**Exercise details:**
Go through the entries and say how many lines contain the string "picture". The number is the whole answer.

**The records:**
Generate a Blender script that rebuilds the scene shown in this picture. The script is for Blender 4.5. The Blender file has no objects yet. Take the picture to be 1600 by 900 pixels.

==

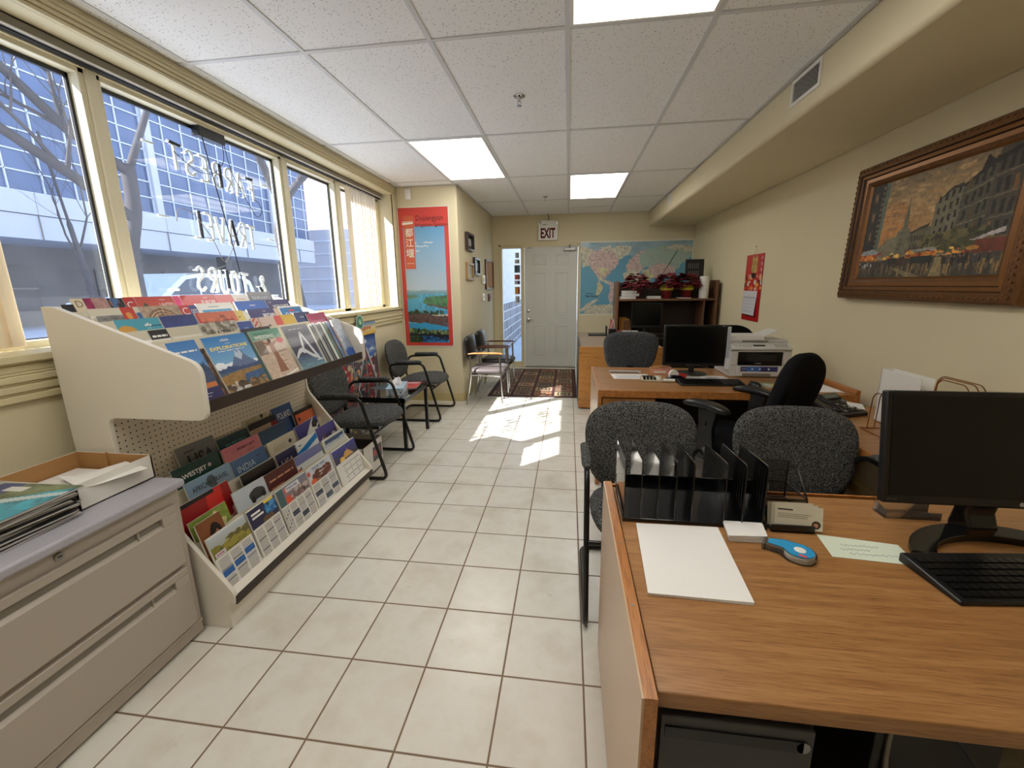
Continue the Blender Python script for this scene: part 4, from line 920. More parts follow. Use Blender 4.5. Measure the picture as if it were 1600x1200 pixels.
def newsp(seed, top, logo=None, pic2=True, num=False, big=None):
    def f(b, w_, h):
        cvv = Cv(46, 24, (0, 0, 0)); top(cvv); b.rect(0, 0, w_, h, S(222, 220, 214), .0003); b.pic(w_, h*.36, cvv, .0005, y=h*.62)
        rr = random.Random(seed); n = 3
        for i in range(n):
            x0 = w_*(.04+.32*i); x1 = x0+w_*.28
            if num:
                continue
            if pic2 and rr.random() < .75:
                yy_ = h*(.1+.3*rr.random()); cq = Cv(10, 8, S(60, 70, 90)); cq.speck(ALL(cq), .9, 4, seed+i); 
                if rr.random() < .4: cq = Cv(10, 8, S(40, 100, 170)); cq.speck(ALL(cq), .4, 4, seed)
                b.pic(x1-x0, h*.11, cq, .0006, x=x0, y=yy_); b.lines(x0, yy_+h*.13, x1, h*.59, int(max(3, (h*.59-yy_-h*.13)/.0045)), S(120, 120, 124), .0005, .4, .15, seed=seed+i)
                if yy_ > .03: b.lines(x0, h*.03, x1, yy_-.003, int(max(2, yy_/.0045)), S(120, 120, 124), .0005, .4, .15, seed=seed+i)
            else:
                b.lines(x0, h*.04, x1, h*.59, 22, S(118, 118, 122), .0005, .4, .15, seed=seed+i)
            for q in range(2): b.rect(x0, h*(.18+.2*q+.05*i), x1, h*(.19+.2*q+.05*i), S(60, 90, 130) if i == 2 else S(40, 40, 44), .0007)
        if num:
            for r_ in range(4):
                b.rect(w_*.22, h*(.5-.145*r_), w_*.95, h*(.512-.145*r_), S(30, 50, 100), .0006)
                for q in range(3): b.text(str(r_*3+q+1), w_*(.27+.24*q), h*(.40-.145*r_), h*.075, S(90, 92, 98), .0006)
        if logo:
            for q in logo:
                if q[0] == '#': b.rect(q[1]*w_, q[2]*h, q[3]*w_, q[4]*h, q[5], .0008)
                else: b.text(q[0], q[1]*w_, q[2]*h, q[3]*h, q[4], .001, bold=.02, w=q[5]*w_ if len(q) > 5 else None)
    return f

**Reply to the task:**
2